Census Taker: “How many children do you have?” 

Woman: “Four.” 

Census Taker: “May I have their names, please?” 

Woman: “Eenee, Meenee, Minee and George.” 

Census Taker: “Okay, that’s fine. But may I ask why you named your fourth child George?” 

Woman: “Because we didn’t want any Moe.”

One Liner
Okay, so what’s the speed of dark? 

Humor – November 18

A cowboy rode into town and stopped at the saloon for a drink. Unfortunately, the locals always had the habit of picking on strangers, which he was.  When he finished his drink, He found his horse had been stolen.

He went back into the bar, handily flipped his gun into the air, caught it above his head without even looking and fired a shot into the ceiling.

“Which one of you sidewinders stole my horse?!?!?!” he yelled with surprising forcefulness.

No one answered.

“Alright, I’m gonna have another beer, and if my horse ain’t back outside by the time I finish, I’m gonna do what I dun in Texas! And I don’t like to have to do what I dun in Texas!”
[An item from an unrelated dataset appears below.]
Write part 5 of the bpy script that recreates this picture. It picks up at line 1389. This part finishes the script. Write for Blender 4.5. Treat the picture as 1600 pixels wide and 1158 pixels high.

Some of the locals shifted restlessly. The man, true to his word, had another beer, walked outside, and his horse had been returned to the post.

He saddled up and started to ride out of town.  The bartender wandered out of the bar and asked, “Say pardner, before you go…what happened in Texas?”

The cowboy turned back and said, “I had to walk home.”

One Liner
One nice thing about telling a clean joke is there’s a good chance that no one has heard it before.

Humor – November 17

John goes to see his supervisor in the front office. 

“Boss,” he says, “we’re doing some heavy house-cleaning at home tomorrow, and my wife needs me to help with the attic and the garage, moving and hauling stuff.”

“We’re short-handed, John,” the boss replies. “I can’t give you the day off.”

“Thanks, boss,” says John, “I knew I could count on you!”

One Liner
A nice box of chocolates can provide your total daily intake of calories in one place.  Isn’t that handy?